The Arabist

The Arabist

By Issandr El Amrani and friends.

A personal note on Tunisia's elections

Graffiti in Ariana, a suburb of Tunis

I have a confession to make: I used to hate Tunisia. I spent some time reporting there in the last decade and had an awful experience, including a fistfight with police informants who were following me at one point. Many others have had similar experiences. But most of all I disliked Tunisia because so many Tunisians I met seemed perpetually on the verge of a nervous breakdown, which I thought was because they were partly complicit in their ordeal under Ben Ali.

Of course I met admirable Tunisians: I remember how, at a conference of human rights activists in Casablanca, a Tunisian woman broke down in tears as she told me of the daily humiliations the police subjected her to when she visited her husband in prison. But I thought far too many of her compatriots were silent, and this beautiful country seemed, compared to boisterous Egypt where I lived, dead in the soul. This was no doubt unfair — I was, in part, blaming the victims. I have never had to endure what they were subjected to.

The Tunisia I have visited is another country, and not just because Ben Ali is gone. It feels like a different country. Yes, the Tunisians still have their national character: they are a serious-minded, persnickety, stubborn people (the opposite of Egyptians). But they now have a sense of humor, a levity, that I had rarely encountered before. Gone is their old dourness; they have a joie-de-vivre that I had never seen before. It is extremely moving to see when you knew the old Tunisians.

A queue at a polling station in Bizerte, northern TunisiaI now hold Tunisians in almost unreserved admiration: they are a fantastically reasonable, hard-working and couragerous people (please indulge this post’s generalizations about national character.) Their revolution not only seems to have inspired many others in the region, but it is also a reference for the global protest movement we are seeing emerge. No wonder Nahda’s leader, Rachid Ghannouchi, felt he could make a tongue-in-cheek remark at a campaign rally on Friday about Tunisia supporting the uprisings in Egypt, Libya, Syria, and Wall Street.

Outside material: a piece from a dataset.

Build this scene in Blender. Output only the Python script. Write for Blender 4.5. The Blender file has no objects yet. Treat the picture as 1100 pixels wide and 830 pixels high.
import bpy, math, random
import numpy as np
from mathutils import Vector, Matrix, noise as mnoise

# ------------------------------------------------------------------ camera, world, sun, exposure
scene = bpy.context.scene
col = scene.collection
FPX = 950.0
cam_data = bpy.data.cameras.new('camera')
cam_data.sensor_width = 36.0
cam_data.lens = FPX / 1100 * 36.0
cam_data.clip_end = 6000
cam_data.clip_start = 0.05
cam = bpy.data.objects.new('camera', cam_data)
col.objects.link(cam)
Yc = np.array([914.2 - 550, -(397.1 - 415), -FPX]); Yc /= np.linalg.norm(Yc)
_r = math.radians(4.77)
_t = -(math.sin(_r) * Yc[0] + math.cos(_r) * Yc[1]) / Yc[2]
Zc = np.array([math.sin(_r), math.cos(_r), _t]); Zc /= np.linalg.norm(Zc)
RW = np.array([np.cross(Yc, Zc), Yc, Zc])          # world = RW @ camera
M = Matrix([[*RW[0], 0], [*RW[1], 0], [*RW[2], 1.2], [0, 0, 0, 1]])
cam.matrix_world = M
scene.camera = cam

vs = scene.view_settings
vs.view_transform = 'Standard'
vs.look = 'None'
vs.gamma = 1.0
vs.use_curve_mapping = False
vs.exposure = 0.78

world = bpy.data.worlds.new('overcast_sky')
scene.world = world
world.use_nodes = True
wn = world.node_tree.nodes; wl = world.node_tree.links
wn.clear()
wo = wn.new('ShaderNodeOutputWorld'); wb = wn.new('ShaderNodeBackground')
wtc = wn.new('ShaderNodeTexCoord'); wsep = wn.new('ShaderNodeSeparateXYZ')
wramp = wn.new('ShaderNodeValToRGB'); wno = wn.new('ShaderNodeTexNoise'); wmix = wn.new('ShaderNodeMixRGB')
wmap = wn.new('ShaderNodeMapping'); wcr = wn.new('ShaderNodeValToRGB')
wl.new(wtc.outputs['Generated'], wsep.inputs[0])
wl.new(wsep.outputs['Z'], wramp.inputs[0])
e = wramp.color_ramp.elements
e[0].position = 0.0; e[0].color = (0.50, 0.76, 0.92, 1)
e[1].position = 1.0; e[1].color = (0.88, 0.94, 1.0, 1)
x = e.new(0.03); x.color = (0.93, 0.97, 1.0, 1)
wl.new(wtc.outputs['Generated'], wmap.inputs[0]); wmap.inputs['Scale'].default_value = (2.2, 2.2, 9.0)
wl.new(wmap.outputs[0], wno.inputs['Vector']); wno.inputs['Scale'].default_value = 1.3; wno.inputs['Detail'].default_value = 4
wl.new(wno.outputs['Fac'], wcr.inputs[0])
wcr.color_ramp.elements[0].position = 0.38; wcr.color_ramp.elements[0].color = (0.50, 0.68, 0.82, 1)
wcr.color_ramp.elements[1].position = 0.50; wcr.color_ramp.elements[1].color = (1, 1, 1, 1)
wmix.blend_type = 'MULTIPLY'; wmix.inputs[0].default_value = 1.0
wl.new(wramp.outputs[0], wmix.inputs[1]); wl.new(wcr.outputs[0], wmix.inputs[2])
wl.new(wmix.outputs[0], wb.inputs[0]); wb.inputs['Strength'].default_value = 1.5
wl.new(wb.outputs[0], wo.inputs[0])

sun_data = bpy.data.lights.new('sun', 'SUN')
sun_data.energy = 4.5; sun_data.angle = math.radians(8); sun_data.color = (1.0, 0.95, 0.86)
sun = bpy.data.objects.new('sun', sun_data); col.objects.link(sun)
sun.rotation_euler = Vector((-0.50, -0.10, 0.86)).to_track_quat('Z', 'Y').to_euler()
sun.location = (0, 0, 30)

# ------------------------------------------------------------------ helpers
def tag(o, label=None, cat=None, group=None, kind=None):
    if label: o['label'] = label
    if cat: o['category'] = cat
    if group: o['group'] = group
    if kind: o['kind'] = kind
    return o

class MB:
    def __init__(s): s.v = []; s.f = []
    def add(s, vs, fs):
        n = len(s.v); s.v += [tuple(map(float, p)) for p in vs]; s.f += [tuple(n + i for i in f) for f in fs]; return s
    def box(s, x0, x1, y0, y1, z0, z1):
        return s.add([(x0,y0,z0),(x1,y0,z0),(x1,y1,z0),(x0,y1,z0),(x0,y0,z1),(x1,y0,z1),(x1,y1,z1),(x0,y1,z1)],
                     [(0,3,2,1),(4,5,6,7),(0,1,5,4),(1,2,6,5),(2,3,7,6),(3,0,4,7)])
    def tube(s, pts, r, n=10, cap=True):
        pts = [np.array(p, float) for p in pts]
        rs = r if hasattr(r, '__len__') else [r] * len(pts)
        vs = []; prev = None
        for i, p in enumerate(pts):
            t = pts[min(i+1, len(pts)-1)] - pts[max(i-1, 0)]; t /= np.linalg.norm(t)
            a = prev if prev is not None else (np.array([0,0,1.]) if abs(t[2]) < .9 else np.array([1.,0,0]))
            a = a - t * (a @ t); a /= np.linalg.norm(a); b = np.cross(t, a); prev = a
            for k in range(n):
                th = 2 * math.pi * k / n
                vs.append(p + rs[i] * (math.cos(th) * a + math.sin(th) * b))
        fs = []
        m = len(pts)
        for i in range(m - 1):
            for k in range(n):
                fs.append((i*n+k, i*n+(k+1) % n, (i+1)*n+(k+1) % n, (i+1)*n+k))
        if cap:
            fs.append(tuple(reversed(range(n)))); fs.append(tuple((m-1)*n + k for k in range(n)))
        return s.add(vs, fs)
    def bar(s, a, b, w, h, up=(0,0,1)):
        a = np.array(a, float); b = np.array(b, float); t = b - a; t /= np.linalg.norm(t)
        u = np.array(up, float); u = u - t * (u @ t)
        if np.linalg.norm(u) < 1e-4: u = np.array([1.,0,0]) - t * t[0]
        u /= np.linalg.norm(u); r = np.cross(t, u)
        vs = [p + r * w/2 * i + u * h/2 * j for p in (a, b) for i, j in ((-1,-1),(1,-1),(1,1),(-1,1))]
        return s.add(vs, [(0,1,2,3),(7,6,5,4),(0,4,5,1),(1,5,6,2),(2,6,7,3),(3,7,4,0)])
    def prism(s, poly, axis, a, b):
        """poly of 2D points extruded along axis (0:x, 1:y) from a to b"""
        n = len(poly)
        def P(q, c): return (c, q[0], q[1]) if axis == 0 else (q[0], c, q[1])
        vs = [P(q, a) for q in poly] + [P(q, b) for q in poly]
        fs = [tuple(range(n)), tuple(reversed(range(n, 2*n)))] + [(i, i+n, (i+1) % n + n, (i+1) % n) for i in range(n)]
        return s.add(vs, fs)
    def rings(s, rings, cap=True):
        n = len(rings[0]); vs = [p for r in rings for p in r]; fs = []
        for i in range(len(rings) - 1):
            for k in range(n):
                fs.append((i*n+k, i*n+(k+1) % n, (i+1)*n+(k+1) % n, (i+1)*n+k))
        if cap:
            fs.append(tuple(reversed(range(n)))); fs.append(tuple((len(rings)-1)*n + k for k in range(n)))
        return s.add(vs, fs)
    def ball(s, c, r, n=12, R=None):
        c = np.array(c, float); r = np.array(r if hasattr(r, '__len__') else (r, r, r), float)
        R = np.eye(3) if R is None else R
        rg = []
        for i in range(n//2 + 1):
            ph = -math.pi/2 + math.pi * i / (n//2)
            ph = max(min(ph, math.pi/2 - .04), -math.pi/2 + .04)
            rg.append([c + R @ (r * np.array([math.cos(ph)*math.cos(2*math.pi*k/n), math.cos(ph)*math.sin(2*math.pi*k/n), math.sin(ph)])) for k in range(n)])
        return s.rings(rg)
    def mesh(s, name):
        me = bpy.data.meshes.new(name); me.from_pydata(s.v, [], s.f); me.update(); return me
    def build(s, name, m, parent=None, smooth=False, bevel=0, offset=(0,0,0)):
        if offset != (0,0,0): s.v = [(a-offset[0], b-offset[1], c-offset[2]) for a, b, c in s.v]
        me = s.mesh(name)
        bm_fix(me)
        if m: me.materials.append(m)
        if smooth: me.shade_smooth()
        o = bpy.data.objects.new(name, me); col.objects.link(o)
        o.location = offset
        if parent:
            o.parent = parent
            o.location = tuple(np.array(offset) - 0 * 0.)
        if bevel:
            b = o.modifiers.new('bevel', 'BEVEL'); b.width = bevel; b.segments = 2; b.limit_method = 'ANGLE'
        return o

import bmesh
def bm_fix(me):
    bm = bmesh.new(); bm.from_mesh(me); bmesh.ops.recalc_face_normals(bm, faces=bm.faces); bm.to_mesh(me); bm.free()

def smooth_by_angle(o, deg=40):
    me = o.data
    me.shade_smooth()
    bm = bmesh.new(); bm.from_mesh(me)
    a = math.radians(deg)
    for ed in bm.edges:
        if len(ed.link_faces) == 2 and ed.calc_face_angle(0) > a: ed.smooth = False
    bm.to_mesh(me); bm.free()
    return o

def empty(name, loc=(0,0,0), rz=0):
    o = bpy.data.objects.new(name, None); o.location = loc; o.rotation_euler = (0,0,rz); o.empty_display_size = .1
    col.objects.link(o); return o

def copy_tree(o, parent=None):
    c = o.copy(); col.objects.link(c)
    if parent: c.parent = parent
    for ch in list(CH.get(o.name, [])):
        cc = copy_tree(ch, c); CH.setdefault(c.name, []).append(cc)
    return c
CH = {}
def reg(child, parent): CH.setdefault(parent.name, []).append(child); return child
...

Driving around northern Tunisia today, I saw tremendous enthusiasm. The long lines at polling stations and the preliminary turnout of at least 70% (although this is probably calculated from the eligible voters who registered, so should be taken with a grain of salt) confirms this. I heard, notably in rural areas, of vote-buying or parties that used gifts to woo voters. This is not surprising. My impression, however, is that these elections were generally the real thing. The aftermath — what the constituent assembly will do (which I’ll discuss tomorrow) — is a much bigger question mark, and more important for Tunisia’s transition to democracy.

I was struck in my small sampling of voters by the act that while Nahda seemed dominant, many voted for other parties with a strong record of opposition to Ben Ali, such as Moncef Marzouki’s CPR, Najib Chebbi’s PDP or Mustafa Ben Jaafar’s al-Takkatul (all left/social democratic and secular). An overall trend is that, with programs often largely similar, people voted for parties, in the words of one young woman, “that are as distant as possible from Ben Ali.” I think that is why Nahda may do particularly well — not just because of an Islamist/conservative vote, but because of a let’s-give-the-dissidents-a-chance vote. (I’ll write more on Nahda and other parties in the coming few days.)

The elections are expected to return a fairly diverse constituent assembly. There are 111 parties, and many independents lists. Some districts of Greater Tunis like Ariana have 95 lists (that’s 95 choices on the ballot!) Many of these won’t make it at the national level. The system used is a largest-remnant proportional system, so with so much competition often only the top candidate in the list will get a seat. This system is partly designed to prevent a single party (read: Nahda) from doing too well, but will also give middle-size parties a better chance. For any sort of accurate predictions, I think we’ll just have to wait for the results tomorrow: as for any dictatorship, there is simply no accurate political map of the country. I suspect there will be surprises, particularly as over 40% of Tunisians were undecided going into the election.

For now, on this beautiful sunny day in which people cried while queing for hours to vote for the first meaninful election in their life, I love Tunisia.

Note: I have written two op-ed pieces about the Tunisian elections: one appeared yesterday in The National, the other is in tomorrow’s Guardian.